The remaining $25 million is for programs which allow us to work with Mexico to help that country make urgent infrastructure upgrades to achieve priority US security objectives. These upgrades include developing information-sharing systems on passengers and goods, establishing a non-intrusive inspection capability, augmenting training and communications equipment for Mexican law enforcement agencies, creating additional sentry lanes in high-volume ports of entry, and conducting a bi-national study on border management systems, processes and procedures.

In addition, as part of our request for supplemental funding for 2002, we have asked for legislative authority in two areas. First, authority that will facilitate the provision of cooperative threat reduction and Title 5 Freedom Support Act assistance. This assistance has been critically important in the dismantlement and nonproliferation of weapons of mass destruction material and expertise in the New Independent States.

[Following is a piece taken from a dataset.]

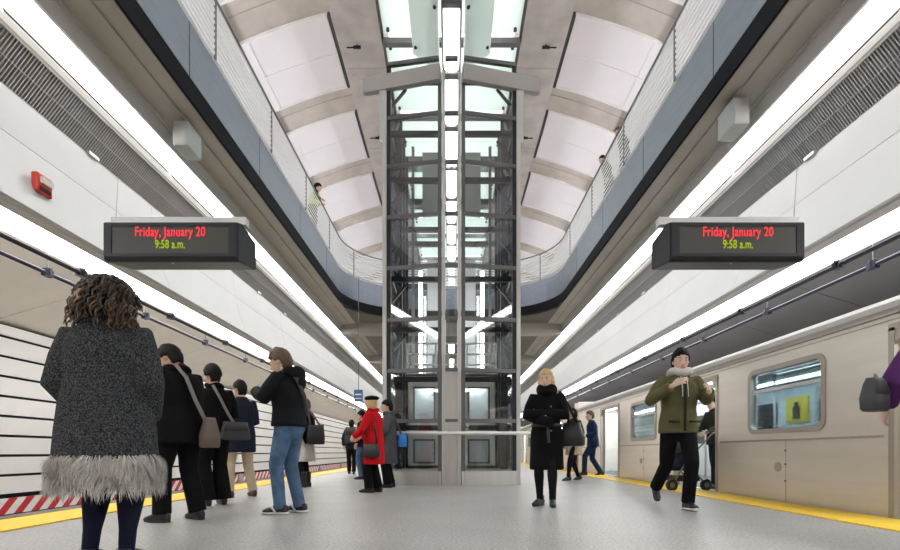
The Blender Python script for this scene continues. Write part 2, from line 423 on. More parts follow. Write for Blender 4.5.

Secondly, we are requesting expanded authorities to allow support for Colombia's unified campaign against drugs, terrorism and other threats to its national security. These expanded authorities will allow Colombians to use equipment for counter-terrorism operations that was previously provided through counter-drug funding.

In sum, Mr. Chairman, these supplemental dollars for foreign operations in '02 will be directed primarily at draining the swamp in which terrorists thrive and in ensuring the long-term success of Operation Enduring Freedom, as well as enhancing Homeland Security.

Mr. Chairman, I will be pleased to take your questions.